_STATED TASK_
The records that follow are to be repeated exactly, with the pictures removed.

_EXCERPTED DATA_
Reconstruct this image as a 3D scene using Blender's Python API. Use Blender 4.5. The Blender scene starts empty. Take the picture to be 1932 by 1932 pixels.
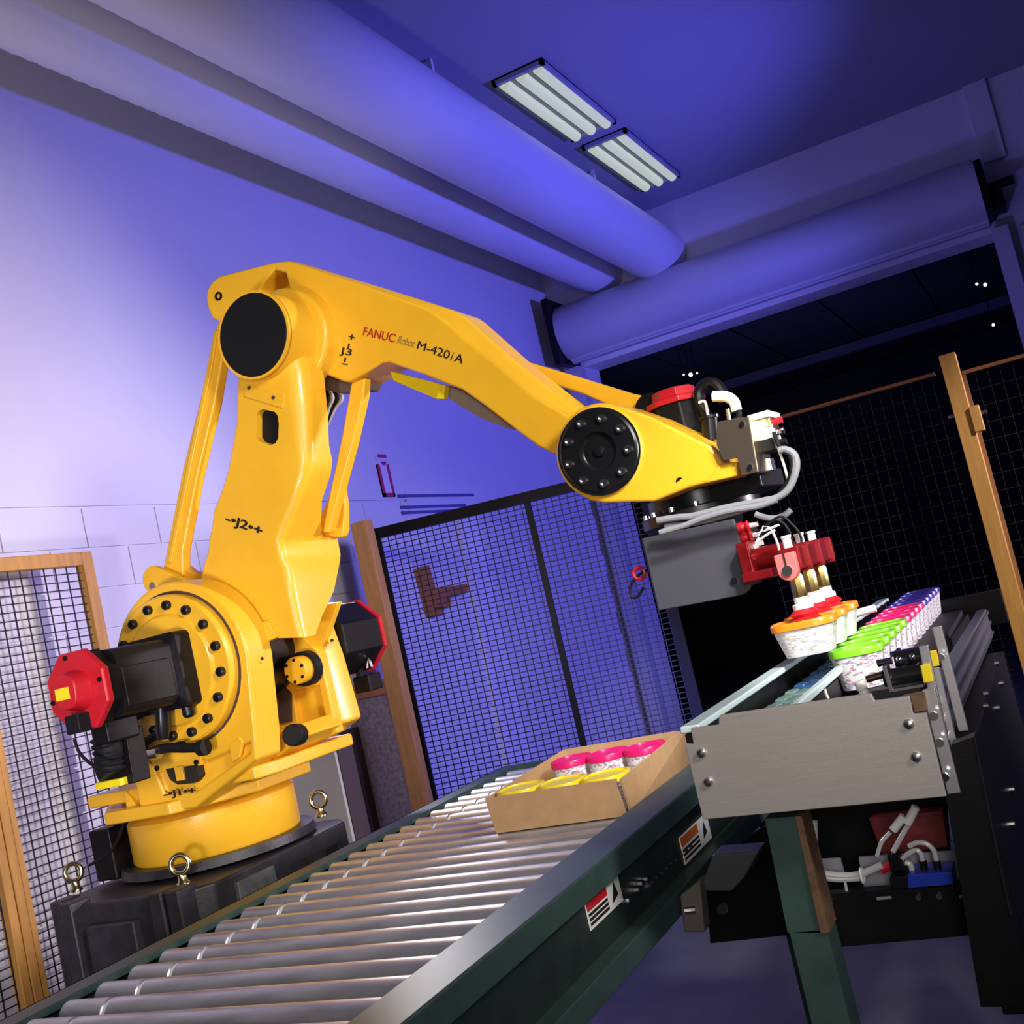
import bpy, bmesh, math, random
import numpy as np
from mathutils import Vector, Matrix
random.seed(7)
SC = bpy.context.scene
COL = SC.collection

# ------------------------------------------------------------------ camera, world, exposure
F = 2100.0
ROLL, PITCH, YAW = (math.radians(a) for a in (13.0, 5.0, -25.6))
CAM = np.array([0.0, 0.0, 1.4])


def cam_axes():
    cy, sy, cp, sp = math.cos(YAW), math.sin(YAW), math.cos(PITCH), math.sin(PITCH)
    fw = np.array([sy * cp, cy * cp, sp])
    r0 = np.array([cy, -sy, 0.0])
    u0 = np.cross(r0, fw)
    c, s = math.cos(ROLL), math.sin(ROLL)
    return np.array([c * r0 - s * u0, -(s * r0 + c * u0), fw])


M3 = cam_axes()
cam = bpy.data.objects.new('camera', bpy.data.cameras.new('camera'))
COL.objects.link(cam)
cam.data.sensor_width = 36.0
cam.data.lens = 36.0 * F / 1932.0
cam.data.clip_start = 0.02
cm = Matrix.Identity(4)
for i in range(3):
    cm[i][0], cm[i][1], cm[i][2], cm[i][3] = M3[0][i], -M3[1][i], -M3[2][i], CAM[i]
cam.matrix_world = cm
SC.camera = cam
SC.view_settings.view_transform = 'Standard'
SC.view_settings.look = 'None'
SC.view_settings.exposure = 0.0
SC.view_settings.gamma = 1.0
SC.view_settings.use_curve_mapping = False
w = bpy.data.worlds.new('world'); SC.world = w; w.use_nodes = True
w.node_tree.nodes['Background'].inputs[0].default_value = (0.02, 0.02, 0.035, 1)
w.node_tree.nodes['Background'].inputs[1].default_value = 0.6


def lamp(name, kind, loc, aim, power, color, size=0.5, angle=60, blend=0.6, sizey=None):
    l = bpy.data.lights.new(name, kind)
    l.energy = power; l.color = color
    if kind == 'AREA':
        l.size = size
        if sizey: l.shape = 'RECTANGLE'; l.size_y = sizey
    else:
        l.shadow_soft_size = size
    if kind == 'SPOT':
        l.spot_size = math.radians(angle); l.spot_blend = blend
    o = bpy.data.objects.new(name, l); COL.objects.link(o)
    o.location = loc
    o.rotation_euler = (Vector(aim) - Vector(loc)).to_track_quat('-Z', 'Y').to_euler()
    return o


BLUE = (0.13, 0.12, 1.0)
WARM = (1.0, 0.95, 0.86)
lamp('key_lamp', 'SPOT', (1.3, 0.5, 2.5), (-1.0, 2.1, 1.6), 300, WARM, 0.30, 50, 0.7)
lamp('fill_lamp', 'SPOT', (0.3, -0.9, 1.7), (-1.35, 2.0, 1.25), 125, WARM, 0.40, 60, 0.9)
lamp('product_spot', 'SPOT', (0.45, 0.9, 2.6), (-0.52, 2.2, 1.3), 210, (1, 0.97, 0.95), 0.10, 28, 0.6)
lamp('post_fill', 'SPOT', (1.2, 1.6, 2.4), (-0.22, 4.05, 1.3), 220, WARM, 0.15, 24, 0.5)  # added spot that brightens the wooden post, no fixture of the room
lamp('wall_spot', 'SPOT', (3.4, 4.7, 1.9), (-3.1, 2.3, 1.6), 1050, (1.0, 0.88, 0.97), 0.15, 38, 1.0)
lamp('wall_front_fill', 'SPOT', (-0.9, -0.5, 1.0), (-3.1, 2.4, 2.2), 200, (0.95, 0.88, 1.0), 0.15, 74, 1.0)  # added fill for the upper left wall, no fixture of the room
lamp('roller_fill', 'SPOT', (-2.12, 2.95, 1.85), (-1.25, 1.7, 1.0), 45, (1, 0.97, 1), 0.06, 60, 0.8)  # added lamp hidden behind the robot for highlights on the rollers
lamp('blue_wall_spot', 'SPOT', (1.6, 5.5, 1.9), (-3.1, 5.8, 2.5), 680, BLUE, 0.10, 88, 0.6)
lamp('blue_back_spot', 'SPOT', (-1.6, 3.6, 0.5), (-1.0, 8.0, 3.2), 110, (0.2, 0.18, 1.0), 0.2, 70, 0.9)

# ------------------------------------------------------------------ points on real planes


def on(x, y, ax, val):
    d = M3.T @ np.array([(x - 966) / F, (y - 966) / F, 1.0])
    t = (val - CAM[ax]) / d[ax]
    return Vector(CAM + t * d)


def PX(x, y, v): return on(x, y, 0, v)
def PY(x, y, v): return on(x, y, 1, v)
def PZ(x, y, v): return on(x, y, 2, v)
def V(*a): return Vector(a)


X, Y, Z = V(1, 0, 0), V(0, 1, 0), V(0, 0, 1)

# ------------------------------------------------------------------ materials


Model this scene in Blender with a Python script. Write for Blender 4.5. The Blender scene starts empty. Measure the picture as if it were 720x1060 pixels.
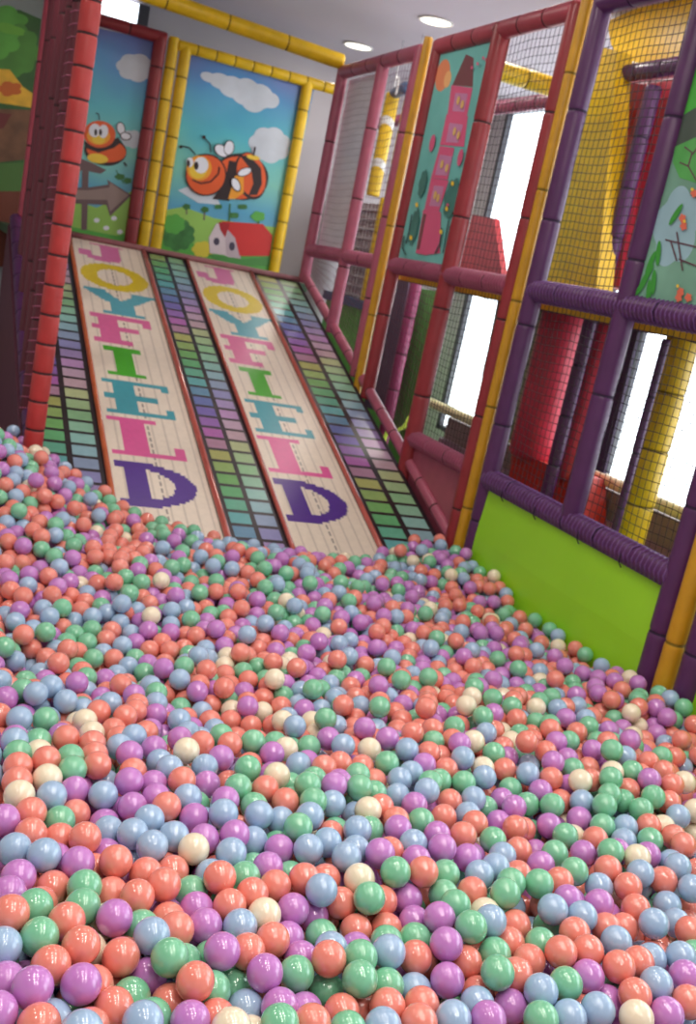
import bpy, math, random
import numpy as np
from mathutils import Vector, Matrix
random.seed(7)
S = bpy.context.scene
COL = S.collection
# ------------------------------------------------------------------ camera
F_PX, PITCH, ROLL, YAW = 1055.9, .22923, .20557, .42641
CAM = Vector((0, 0, 1.8))
W_ = Vector((math.sin(YAW)*math.cos(PITCH), math.cos(YAW)*math.cos(PITCH), -math.sin(PITCH)))
r0 = Vector((math.cos(YAW), -math.sin(YAW), 0)); u0 = r0.cross(W_)
R_ = math.cos(ROLL)*r0 + math.sin(ROLL)*u0
U_ = -math.sin(ROLL)*r0 + math.cos(ROLL)*u0
cd = bpy.data.cameras.new('camera'); cam = bpy.data.objects.new('camera', cd); COL.objects.link(cam)
m3 = Matrix((R_, U_, -W_)).transposed()
cam.matrix_world = Matrix.Translation(CAM) @ m3.to_4x4()
cd.sensor_fit = 'VERTICAL'; cd.sensor_height = 24; cd.sensor_width = 24*720/1060
cd.lens = 24*F_PX/1060; cd.clip_start = .02; cd.clip_end = 100
cd.dof.use_dof = True; cd.dof.focus_distance = 2.1; cd.dof.aperture_fstop = 3.8
S.camera = cam
# ------------------------------------------------------------------ world, exposure
wd = bpy.data.worlds.new('world'); S.world = wd; wd.use_nodes = True
bg = wd.node_tree.nodes['Background']; bg.inputs[0].default_value = (1, .94, .93, 1); bg.inputs[1].default_value = .5
S.view_settings.view_transform = 'Standard'; S.view_settings.look = 'None'
S.view_settings.exposure = -0.12; S.view_settings.gamma = 1
S.view_settings.use_curve_mapping = False
LAMP_W = 11.5

# ------------------------------------------------------------------ helpers
def px(x, y):
    return (x-360)*R_ - (y-530)*U_ + F_PX*W_
def on_x(x, y, X):
    d = px(x, y); return CAM + d*(X/d.x)
def on_y(x, y, Y):
    d = px(x, y); return CAM + d*(Y/d.y)
def to_px(p):
    q = Vector(p)-CAM; z = q.dot(W_)
    return 360+F_PX*q.dot(R_)/z, 530-F_PX*q.dot(U_)/z, z
def lin(c):
    return tuple((v/255/12.92 if v/255 <= .04045 else ((v/255+.055)/1.055)**2.4) for v in c)
MATS = {}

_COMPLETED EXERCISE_
Reconstruct this image as a 3D scene using Blender's Python API. Use Blender 4.5. The Blender scene starts empty. Take the picture to be 1932 by 1932 pixels.
import bpy, bmesh, math, random
import numpy as np
from mathutils import Vector, Matrix
random.seed(7)
SC = bpy.context.scene
COL = SC.collection

# ------------------------------------------------------------------ camera, world, exposure
F = 2100.0
ROLL, PITCH, YAW = (math.radians(a) for a in (13.0, 5.0, -25.6))
CAM = np.array([0.0, 0.0, 1.4])


def cam_axes():
    cy, sy, cp, sp = math.cos(YAW), math.sin(YAW), math.cos(PITCH), math.sin(PITCH)
    fw = np.array([sy * cp, cy * cp, sp])
    r0 = np.array([cy, -sy, 0.0])
    u0 = np.cross(r0, fw)
    c, s = math.cos(ROLL), math.sin(ROLL)
    return np.array([c * r0 - s * u0, -(s * r0 + c * u0), fw])


M3 = cam_axes()
cam = bpy.data.objects.new('camera', bpy.data.cameras.new('camera'))
COL.objects.link(cam)
cam.data.sensor_width = 36.0
cam.data.lens = 36.0 * F / 1932.0
cam.data.clip_start = 0.02
cm = Matrix.Identity(4)
for i in range(3):
    cm[i][0], cm[i][1], cm[i][2], cm[i][3] = M3[0][i], -M3[1][i], -M3[2][i], CAM[i]
cam.matrix_world = cm
SC.camera = cam
SC.view_settings.view_transform = 'Standard'
SC.view_settings.look = 'None'
SC.view_settings.exposure = 0.0
SC.view_settings.gamma = 1.0
SC.view_settings.use_curve_mapping = False
w = bpy.data.worlds.new('world'); SC.world = w; w.use_nodes = True
w.node_tree.nodes['Background'].inputs[0].default_value = (0.02, 0.02, 0.035, 1)
w.node_tree.nodes['Background'].inputs[1].default_value = 0.6


def lamp(name, kind, loc, aim, power, color, size=0.5, angle=60, blend=0.6, sizey=None):
    l = bpy.data.lights.new(name, kind)
    l.energy = power; l.color = color
    if kind == 'AREA':
        l.size = size
        if sizey: l.shape = 'RECTANGLE'; l.size_y = sizey
    else:
        l.shadow_soft_size = size
    if kind == 'SPOT':
        l.spot_size = math.radians(angle); l.spot_blend = blend
    o = bpy.data.objects.new(name, l); COL.objects.link(o)
    o.location = loc
    o.rotation_euler = (Vector(aim) - Vector(loc)).to_track_quat('-Z', 'Y').to_euler()
    return o


BLUE = (0.13, 0.12, 1.0)
WARM = (1.0, 0.95, 0.86)
lamp('key_lamp', 'SPOT', (1.3, 0.5, 2.5), (-1.0, 2.1, 1.6), 300, WARM, 0.30, 50, 0.7)
lamp('fill_lamp', 'SPOT', (0.3, -0.9, 1.7), (-1.35, 2.0, 1.25), 125, WARM, 0.40, 60, 0.9)
lamp('product_spot', 'SPOT', (0.45, 0.9, 2.6), (-0.52, 2.2, 1.3), 210, (1, 0.97, 0.95), 0.10, 28, 0.6)
lamp('post_fill', 'SPOT', (1.2, 1.6, 2.4), (-0.22, 4.05, 1.3), 220, WARM, 0.15, 24, 0.5)  # added spot that brightens the wooden post, no fixture of the room
lamp('wall_spot', 'SPOT', (3.4, 4.7, 1.9), (-3.1, 2.3, 1.6), 1050, (1.0, 0.88, 0.97), 0.15, 38, 1.0)
lamp('wall_front_fill', 'SPOT', (-0.9, -0.5, 1.0), (-3.1, 2.4, 2.2), 200, (0.95, 0.88, 1.0), 0.15, 74, 1.0)  # added fill for the upper left wall, no fixture of the room
lamp('roller_fill', 'SPOT', (-2.12, 2.95, 1.85), (-1.25, 1.7, 1.0), 45, (1, 0.97, 1), 0.06, 60, 0.8)  # added lamp hidden behind the robot for highlights on the rollers
lamp('blue_wall_spot', 'SPOT', (1.6, 5.5, 1.9), (-3.1, 5.8, 2.5), 680, BLUE, 0.10, 88, 0.6)
lamp('blue_back_spot', 'SPOT', (-1.6, 3.6, 0.5), (-1.0, 8.0, 3.2), 110, (0.2, 0.18, 1.0), 0.2, 70, 0.9)

# ------------------------------------------------------------------ points on real planes


def on(x, y, ax, val):
    d = M3.T @ np.array([(x - 966) / F, (y - 966) / F, 1.0])
    t = (val - CAM[ax]) / d[ax]
    return Vector(CAM + t * d)


def PX(x, y, v): return on(x, y, 0, v)
def PY(x, y, v): return on(x, y, 1, v)
def PZ(x, y, v): return on(x, y, 2, v)
def V(*a): return Vector(a)


X, Y, Z = V(1, 0, 0), V(0, 1, 0), V(0, 0, 1)

# ------------------------------------------------------------------ materials


Model this scene in Blender with a Python script. Write for Blender 4.5. The Blender scene starts empty. Measure the picture as if it were 720x1060 pixels.
import bpy, math, random
import numpy as np
from mathutils import Vector, Matrix
random.seed(7)
S = bpy.context.scene
COL = S.collection
# ------------------------------------------------------------------ camera
F_PX, PITCH, ROLL, YAW = 1055.9, .22923, .20557, .42641
CAM = Vector((0, 0, 1.8))
W_ = Vector((math.sin(YAW)*math.cos(PITCH), math.cos(YAW)*math.cos(PITCH), -math.sin(PITCH)))
r0 = Vector((math.cos(YAW), -math.sin(YAW), 0)); u0 = r0.cross(W_)
R_ = math.cos(ROLL)*r0 + math.sin(ROLL)*u0
U_ = -math.sin(ROLL)*r0 + math.cos(ROLL)*u0
cd = bpy.data.cameras.new('camera'); cam = bpy.data.objects.new('camera', cd); COL.objects.link(cam)
m3 = Matrix((R_, U_, -W_)).transposed()
cam.matrix_world = Matrix.Translation(CAM) @ m3.to_4x4()
cd.sensor_fit = 'VERTICAL'; cd.sensor_height = 24; cd.sensor_width = 24*720/1060
cd.lens = 24*F_PX/1060; cd.clip_start = .02; cd.clip_end = 100
cd.dof.use_dof = True; cd.dof.focus_distance = 2.1; cd.dof.aperture_fstop = 3.8
S.camera = cam
# ------------------------------------------------------------------ world, exposure
wd = bpy.data.worlds.new('world'); S.world = wd; wd.use_nodes = True
bg = wd.node_tree.nodes['Background']; bg.inputs[0].default_value = (1, .94, .93, 1); bg.inputs[1].default_value = .5
S.view_settings.view_transform = 'Standard'; S.view_settings.look = 'None'
S.view_settings.exposure = -0.12; S.view_settings.gamma = 1
S.view_settings.use_curve_mapping = False
LAMP_W = 11.5

# ------------------------------------------------------------------ helpers
def px(x, y):
    return (x-360)*R_ - (y-530)*U_ + F_PX*W_
def on_x(x, y, X):
    d = px(x, y); return CAM + d*(X/d.x)
def on_y(x, y, Y):
    d = px(x, y); return CAM + d*(Y/d.y)
def to_px(p):
    q = Vector(p)-CAM; z = q.dot(W_)
    return 360+F_PX*q.dot(R_)/z, 530-F_PX*q.dot(U_)/z, z
def lin(c):
    return tuple((v/255/12.92 if v/255 <= .04045 else ((v/255+.055)/1.055)**2.4) for v in c)
MATS = {}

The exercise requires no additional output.